Kenichi Ara (阿羅 健一, Ara Kenichi, born February 9, 1944) is a Japanese political commentator and researcher on modern history. Until the 1980s, he used the pen name Hideo Hatakenaka.
He is associated with the far-right and has participated in a number of organizations to promote far-right causes. Currently he is chairman of the Chūgoku no Kōnichi Kinenkan no Futō na Shashin no Tekkyo o Motomeru Kokumin no Kai, which seeks the removal of "inappropriate photographs" from war museums in China, and is advisor to both the Tamogami Ronbun to Jieikan no Meiyo o Kangaeru Kai, which supports Toshio Tamogami, and the ultranationalist Shuken Kaifuku o Mezasu Kai.
He was born in Sendai in Miyagi Prefecture and is a graduate of Sendai Niko High School and the Faculty of Literature at Tohoku University. He worked at King Records from the spring of 1966 but retired around the age of 40.
Ara publishes essays mainly in the conservative magazines Seiron and Shokun.
Between May 1986 and May 1987 he published a series of oral testimonies from witnesses of the Nanjing Incident of 1937 in the pages of Seiron Magazine which were released in book form in 1987 and then re-edited and re-released in 2002.

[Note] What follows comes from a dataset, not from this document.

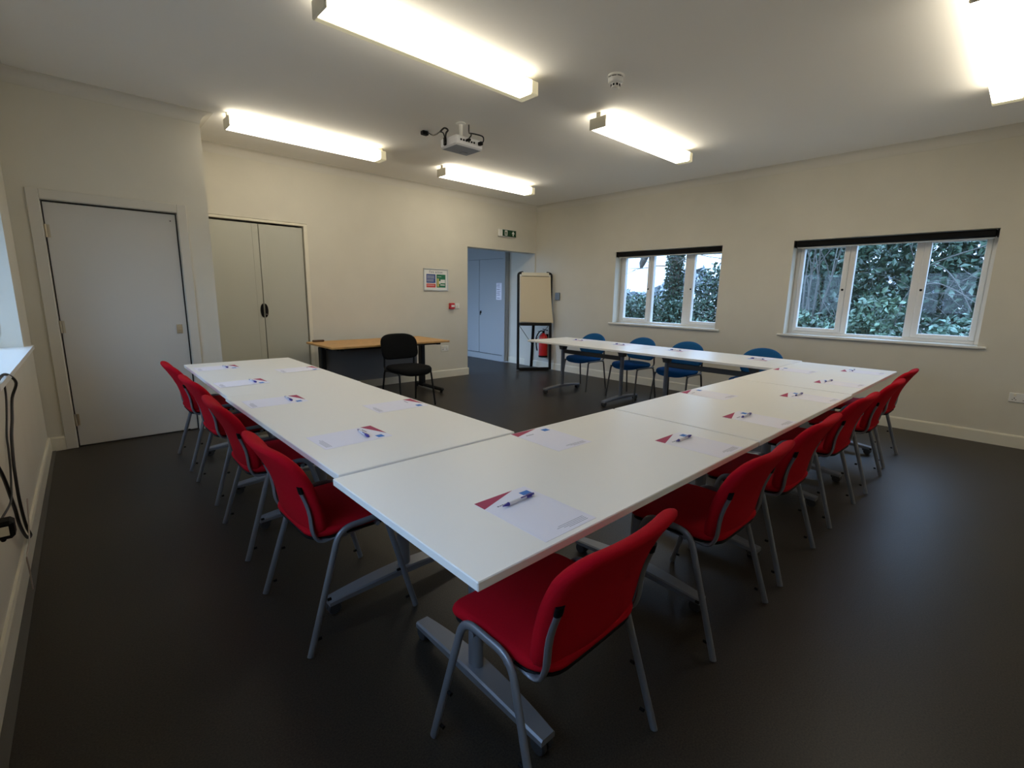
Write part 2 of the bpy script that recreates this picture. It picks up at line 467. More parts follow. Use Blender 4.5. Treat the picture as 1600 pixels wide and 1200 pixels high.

The book was poorly received by mainstream historians. Ikuhiko Hata stated that "It’s plain to see that his strategy is to avoid the people who will give evidence of atrocities and seek out only those who assert their innocence and thus conclude that nothing improper happened".[1] Tokushi Kasahara also noted that both editions of the book cut out inconvenient testimonies from the original Seiron articles.[2]
In his book Saikenshō: Nankin De Hontō Wa Nani Ga Okotta No Ka he alleges that the person who sheltered Yoon Bong-Gil prior to his 29 April 1932 bombing in Shanghai was George Ashmore Fitch.